Max Ernst’s Gala Eluard: Oil on canvas (1924)
Max Ernst was an artist born in Bruhl, Germany in 1891 to a strict Catholic family. He was introduced to painting at an early age by his deaf father, who was a teacher and a disciplinarian, training Max and his siblings to be God-fearing children alongside his stern wife. Ernst would attend University of Bonn to study philosophy and later drop out to pursue a career in the arts, driven by his interest in the craft of painting. Early on in his career, he was forced to join the German army in the artillery division during World War I. Here he was exposed to traumatic events that would cause his highly critical view of western culture, which would be the root in his vision of the modern world as irrational.
This work is painted by Max Ernst based on a photograph of the eyes of a lady named Gala Eluard, who was lover to three members of the Surrealist movement, her two husbands Paul Eluard and Salvador Dali and Ernst. The painting shows what is inside the head of Gala Eluard, the mysterious and unknown makings of the unconscious mind.
What first drew me to this painting were the three circle-shaped figures that supposedly depict the workings of Eluard’s thoughts. To me, it looked like it could be those strange specks floating about in your field of vision called floaters. As I thought more about it, it seemed like he painted those bizarre figures to represent random thoughts floating away in what seems to be infinite space. If you look at the design of the circles, they are all different from each other. I believe Ernst wanted the focus of the painting not to be on the eyes of Eluard, but the unfurling of her head, the revelation of all the irrational thoughts that filled her subconscious mind.

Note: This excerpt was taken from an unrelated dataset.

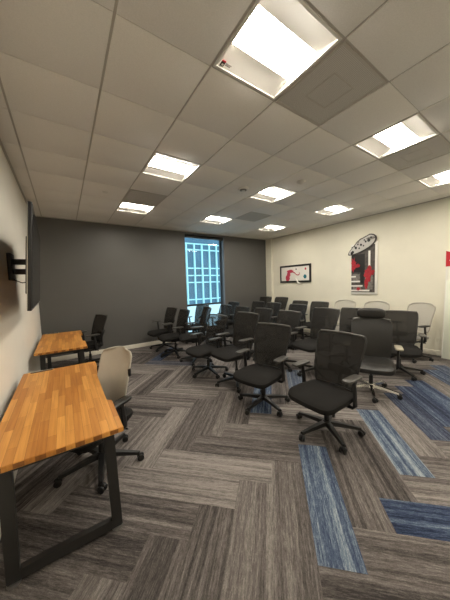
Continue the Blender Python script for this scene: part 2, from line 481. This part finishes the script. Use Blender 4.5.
# ------------------------------------------------------------------ desks
def make_desk(label, loc, L, D, notch, flip=False):
    """origin: floor below the near wall-side corner; x across (depth D), y along (length L)"""
    root = thing('wooden_desk', loc, 0, label, 'desk', 'butcher block desks along the white wall')
    zt, th = .718, .030
    n0, n1, nd = notch
    pts = [(0, 0), (D, 0), (D, n0)]
    for k in range(7): t = k/6; pts.append((D-nd*math.sin(t*PI/2), n0+.03*(1-math.cos(t*PI/2))))
    for k in range(7): t = k/6; pts.append((D-nd*math.cos(t*PI/2)*1.0 if k else D-nd, n1-.12+.12*math.sin(t*PI/2)))
    pts += [(D, L), (0, L)]
    cl = [pts[0]]
    for p in pts[1:]:
        if (Vector(p)-Vector(cl[-1])).length > 1e-4: cl.append(p)
    bm = bmesh.new(); prism(bm, cl, 'z', zt-th, zt)
    es = [e for e in bm.edges if abs(e.verts[0].co.z-e.verts[1].co.z) < 1e-6]
    bmesh.ops.bevel(bm, geom=es, offset=.003, segments=2, affect='EDGES')
    obj('desktop', bm, M['wood'], root)
    s = .058
    for y0, sgn in ((.075, 1), (L-.075, -1)):
        bm = bmesh.new()
        xt0, xt1, xb0, xb1 = .085, D-.075, .07, D-.052
        lean = .05*sgn
        P = lambda x, z: Vector((x, y0+lean*(1-(z-.02)/(zt-th-.02)), z))
        def bar(p, q, w=s, d=.034):
            dirv = (q-p); n = Vector((0, 1, 0)); dn = dirv.normalized(); sd = dn.cross(n).normalized(); n2 = sd.cross(dn)
            ring = lambda c: [bm.verts.new(c+sd*w/2*a+n2*d/2*b) for a, b in ((-1, -1), (1, -1), (1, 1), (-1, 1))]
            A, Bq = ring(p), ring(q); quad_faces(bm, [A, Bq], True); bm.faces.new(A[::-1]); bm.faces.new(Bq)
        zt2 = zt-th
        bar(P(xb0, .02), P(xt0, zt2)); bar(P(xb1, .02), P(xt1, zt2)); bar(P(xb0-.024, .045), P(xb1+.024, .045)); bar(P(xt0-.03, zt2-.022), P(xt1+.03, zt2-.022), .04)
        lg = obj('leg_frame', bm, M['steel'], root)
        for x in (xb0+.0, xb1): mk('foot_glide', M['glide'], lg, lambda bm: cyl(bm, (x, y0+lean, 0), (x, y0+lean, .014), .032, .030, 18), lambda bm: cyl(bm, (x, y0+lean, .012), (x, y0+lean, .03), .008, .008, 10))
    mk('crossbeam', M['steel'], root, B(D*.45-.03, D*.45+.03, .10, L-.10, zt-th-.045, zt-th-.002, bevel=.004))
    mk('cable_slot', M['plastic'], root, B(.06, .24, L-.036, L-.012, zt-.002, zt+.004, bevel=.001))
    mk('slot_lip', M['chrome'], root, B(.05, .25, L-.010, L+.004, zt-.012, zt+.006, bevel=.002))
    return root
make_desk('long orange butcher block desk nearest the camera, with black trapezoid legs', (-.105, .625, 0), 1.565, .632, (.42, 1.13, .032))
make_desk('smaller-looking butcher block desk farther along the white wall near the grey wall', (-.095, 3.06, 0), 1.60, .61, (.45, 1.15, .032))

# ------------------------------------------------------------------ television on its arm
tvx, tvy0, tvy1, tvz0, tvz1 = .066, 1.33, 2.85, 1.40, 2.18
tv = thing('television', (tvx, (tvy0+tvy1)/2, (tvz0+tvz1)/2), 0, 'large black television seen edge-on, held off the white wall above the desks', 'television')
hw, hh = (tvy1-tvy0)/2, (tvz1-tvz0)/2
mk('television_body', M['bezel'], tv, B(-.010, .016, -hw, hw, -hh, hh, bevel=.004), B(-.04, -.010, -hw*.6, hw*.6, -hh*.7, hh*.5, bevel=.006))
mk('screen', M['screen'], tv, B(.016, .0185, -hw+.012, hw-.012, -hh+.018, hh-.012))
mk('bezel_highlight', M['chrome'], tv, B(-.0125, -.008, -hw-.002, -hw+.004, -hh+.01, hh-.01))  # bright strip added as the highlight on the bezel's rear edge
tv.rotation_euler = (0, math.radians(4), math.radians(2.0))
mt = thing('wall_mount_arm', (XL, 2.27, 1.79), 0, 'black folding wall bracket holding the television off the white wall', 'wall mount')
mk('wall_plate', M['plastic'], mt, B(0, .035, -.02, .17, -.14, .13, bevel=.006))
mk('arm', M['plastic'], mt, lambda bm: box(bm, (.085, .075, .050), (.15, .06, .055), None, .006))
mk('arm', M['plastic'], mt, lambda bm: box(bm, (.085, .075, -.050), (.15, .06, .055), None, .006))
mk('screen_bracket', M['plastic'], mt, B(.155, .172, -.06, .20, -.075, -.03, bevel=.004), B(.155, .172, -.06, .20, .03, .075, bevel=.004), B(.153, .17, .05, .10, -.14, .14))
mk('cable', M['plastic'], mt, lambda bm: tube(bm, [(.01, .03, -.11), (.05, .02, -.14), (.10, .0, -.165), (.14, .0, -.16), (.16, .03, -.12)], .005, 8))

# ------------------------------------------------------------------ pictures, sign and board on the cream wall
art = thing('wall_art', (XR, 2.06, 1.81), 0, 'tall white-bordered collage on the cream wall with black, grey and red shapes', 'wall art')
# local: x into room is negative; y right-to-left: +y is left in the photo
y0, y1, z0, z1 = -.30, .315, -.615, .615
mk('white_board', M['white'], art, B(-.030, 0, y0, y1, z0, z1, bevel=.004))
ip = lambda name, mat, x, *s: mk(name, mat, art, *[(lambda bm, q=q: bx(bm, -.030-x, -.029, *q)) for q in s])
ip('dark_panel', M['darkgrey'], .003, (y0+.055, y1-.012, z0+.045, z1-.055))
ip('black_panel', M['black'], .005, (-.02, y1-.012, -.08, .36), (.0, .08, -.36, -.08))
ip('grey_panel', M['midgrey'], .005, (y0+.10, -.03, -.50, -.10), (.10, .28, -.33, -.12), (.06, .26, -.50, -.40))
for q_ in ((.19, y1-.012, -.20, -.165), (.09, y1-.012, -.32, -.285), (.03, y1-.012, -.43, -.395), (-.13, y1-.012, -.545, -.505), (-.145, -.10, .02, .42)): ip('white_stripe', M['white'], .008, q_)
def blob(bm, cy, cz, ry, rz, x, seed, n=22, rough=.35, th=.006):
    rnd = random.Random(seed)
    pts = []
    for k in range(n):
        a = 2*PI*k/n; q = 1+rough*(rnd.random()-.5)*2
        pts.append((cy+ry*q*math.cos(a), cz+rz*q*math.sin(a)))
    prism(bm, pts, 'x', x-th, x)
mk('red_shape', M['red'], art, lambda bm: blob(bm, .25, .12, .055, .16, -.038, 3), lambda bm: blob(bm, .15, .08, .06, .05, -.038, 8), lambda bm: blob(bm, -.10, -.12, .10, .16, -.038, 4), lambda bm: blob(bm, -.17, -.10, .07, .07, -.036, 5), lambda bm: blob(bm, -.06, -.34, .035, .15, -.037, 6), lambda bm: blob(bm, .12, -.48, .05, .04, -.046, 7))
def leaf(bm, g=1.0, xa=-.062, xb=-.044):
    c, s = math.cos(-.52), math.sin(-.52)
    pts = []
    for k in range(36):
        a = 2*PI*k/36
        p, q = .345*g**.4*math.cos(a), .115*g*math.sin(a)*(1-.35*math.cos(a))
        if 14 <= k <= 16 or 8 <= k <= 10: q *= 1.12
        pts.append((.055+p*c-q*s, .555+p*s+q*c))
    prism(bm, pts, 'x', xa, xb)
lf = mk('spotted_shape', M['leafgrey'], art, leaf)
mk('dark_backing', M['darkgrey'], lf, lambda bm: leaf(bm, 1.22, -.052, -.030))
lo = []
def spot(y, z, r): return lambda bm: blob(bm, y, z, r, r*1.2, -.0615, int(y*1000), 12, .2, .004)
for q in ((.25, .43, .028), (.18, .52, .03), (.22, .56, .016), (.10, .50, .018), (.06, .58, .024), (.0, .55, .016), (-.05, .64, .022), (-.12, .66, .035), (-.02, .68, .016), (.13, .60, .018), (.28, .40, .03), (-.17, .72, .02)): mk('black_spot', M['black'], lf, spot(*q))
mk('dark_edge', M['midgrey'], lf, lambda bm: blob(bm, -.16, .70, .10, .035, -.0615, 21, 16, .1, .003))
mk('dark_edge', M['midgrey'], lf, lambda bm: blob(bm, .13, .66, .03, .03, -.0615, 22, 12, .15, .003))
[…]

During the modernism movement, after the publication of Freud’s The Interpretation of Dreams (1899), artists began to explore dreams and the subconscious mind. Ernst shows the influence of this movement on his work here, painting abstract, weird figures to bring attention to Eluard’s mind. It doesn’t seem to resonate with any certain emotion, and Ernst does not apply any constancy to it. Eluard also does not seem to emit any emotion in her eyes, or facial expressions that we can see. Her eyes look blank and ordinary, which makes me wonder, why use Eluard as the subject of this painting? Is it because she had taken upon three lovers, which Ernst would have thought would add depth and complexity? When they say she was lover to those three men, were they all at the same time, or at different times?
-Amr
Amr,
I don’t know the details of Eluard’s romantic entanglements, but I agree that this is an intriguing work. I’m glad that you connected it to Freud; clearly the painting is exploring the question of just what lies under the surface in the subject’s subconscious or unconscious mind. As you’ve indicated, Ernst is a Surrealist, as we see in this work’s treatment of a dreamlike scene that clearly emerges from the imagination of the artist. Surrealism is, of course, a sub-category of Modernism. Like most Modernist works, this one resists easy understanding.